By Traci Newell
Waldorf School 5th-grade teacher Sandy Schneider leads his class in a song. Music is an integral part of Waldorf education. Joe Hu/Town Crier |
The Waldorf School of the Peninsula has begun its search for local space to house its new high school. Last week, the school’s board of trustees approved the program to begin next year.
The Waldorf School, recognized for its unique approach to education, has educated students in Los Altos since 1984.
“We teach the children according to their developmental stages,” said Katharina Woodman, board member.
During a student’s first seven years, the school offers a healthful environment for children to become free individuals. It believes children learn by imitating actions, thoughts and feelings. For ages 7 to 14, the school emphasizes a respect for authority and understanding of equality and rights. Ages 14 to 21 are tasked with learning to respect and build a love for humanity.
The Waldorf educational program uses no textbooks and places children with the same teacher from first through eighth grade.
“Classmates become siblings more than anything else,” Woodman said.

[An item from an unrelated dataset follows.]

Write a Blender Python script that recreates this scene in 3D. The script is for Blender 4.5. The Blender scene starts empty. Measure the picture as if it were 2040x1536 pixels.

Instead of textbooks, students create their own subject lesson books, which reflect the diversity and breadth of the curriculum through illustrations, paintings, hand-drawn maps, form drawings and essays.
The school uses academic and artistic experiences to develop movement and sensory motor skills, skills in perception of self and the outside world.
“We do not teach to test,” Woodman said. Students are graded on lesson books and class contributions.
The school requests families follow a no media policy of no television and no video games at home. Woodman said the school believes television stunts the imagination of the students, who then begin to build images from what they have seen, not what they imagine.
The educational process at Waldorf provides myriad opportunities for its students. In addition to educating them in standard core subjects such as math and English, Waldorf offers gardening, knitting and sewing, music, eurythmy, movement, cooking and foreign languages.
Eurythmy, unique to the Waldorf program, is an art of movement that engages the whole student, integrating body movement with soulful feelings. Students recite poetry, usually integrating nature, and move as inspired by the verses.
Music, both vocal and instrumental, is an integral part of the daily learning pattern for students at Waldorf. In the younger grades, students use recorders to practice their music skills, and in the fourth grade, they select an orchestral instrument.
The Waldorf campus in Los Altos includes a garden where the children can experience the process of seasons and harvesting. The children play an active role in creating everything in the garden.
“It shows the children that everything the children need can come from the garden,” said Carolyn Brown, the gardening teacher.
Sewing, knitting and other projects provide the vehicles for teaching handiwork.
“We take seriously the education of the hands,” said Alecia Dodge, handiwork teacher. “We draw attention to the hands being our most useful tools. Our hands are the eyes to our brain.”
The students begin in first grade building their own tools, which eventually aid them in their future hands-on work such as knitting, sewing, spinning, dyeing, weaving and cross-stitch. Eventually the students make their own instructional book for sewing and knitting patterns.
“We are teaching the head, heart and hands,” Woodman said.
Rudolf Steiner, an Austrian philosopher and scientist, developed Waldorf education in 1919. Emil Molt, owner of the Waldorf-Astoria cigarette factory in Stuttgart, Germany, asked Steiner to start a school for the children of his workers. Steiner agreed under the conditions that the teachers would run the school and the students would study a highly ambitious curriculum.
Though the Nazis shut down the original Waldorf School, several other schools had been started around the world. Today there are nearly 1,000 independent Waldorf schools in 60 different countries, including 157 in North America.